Seamless upgrade is a plus

Jason Kottke waxes philosophical on the Apple user’s upgrade experience:

The upgrade process in each case was painless. To set up the MBP, I just connected it to my Time Machine drive and was up and running about an hour later with all my apps and preferences intact. The iPhone took even less time than that and everything from my old phone was magically there. Snow Leopard took 45 minutes and, aside from a couple of Mail.app and Safari plug-ins I use, everything was just as before.1 Past upgrades of Apple computers and iPods have gone similarly well.

Which is where the potential difficulty for Apple comes in. From a superficial perspective, my old MBP and new MBP felt exactly the same…same OS, same desktop wallpaper, same Dock, all my same files in their same folders, etc. Same deal with the iPhone except moreso…the iPhone is almost entirely software and that was nearly identical. And re: Snow Leopard, I haven’t noticed any changes at all aside from the aforementioned absent plug-ins.
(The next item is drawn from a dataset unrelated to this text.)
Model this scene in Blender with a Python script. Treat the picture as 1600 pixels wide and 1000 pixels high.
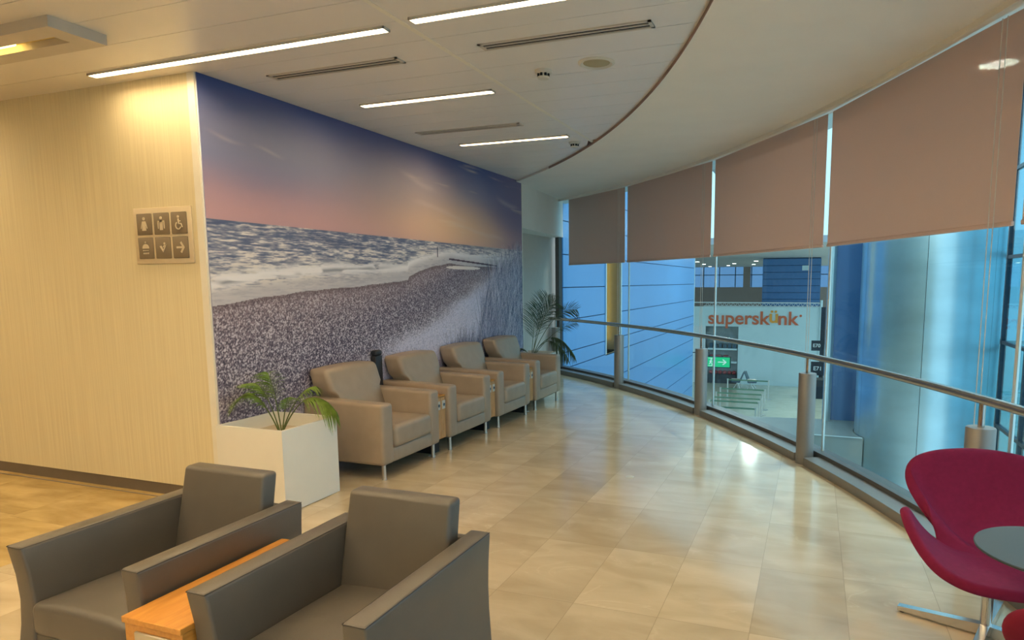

So, just having paid thousands of dollars for new hardware and software, I have what feels like my same old stuff.

I’ve experienced the same, seamless transition: going from my old iBook G3 to my new sexy MacBook Pro, and going from my first-generation iPhone to my iPhone 3GS, and upgrading the OS from Jaguar to Panther to Leopard – once I ran the update process, my wallpaper, applications, settings, and files were all right where I had left them. But I’ve always considered that a feature, a plus, not a negative, because in each case, I could see my stuff running faster and with fewer glitches or errors.

Taking away the jarring transition from one piece of kit to another, and dropping all the files and customizations I had been collecting and making for years prior, forced me to pay attention to the one thing (or several things) that had really changed: the underlying hardware was faster, or the operating system itself was more efficient and powerful.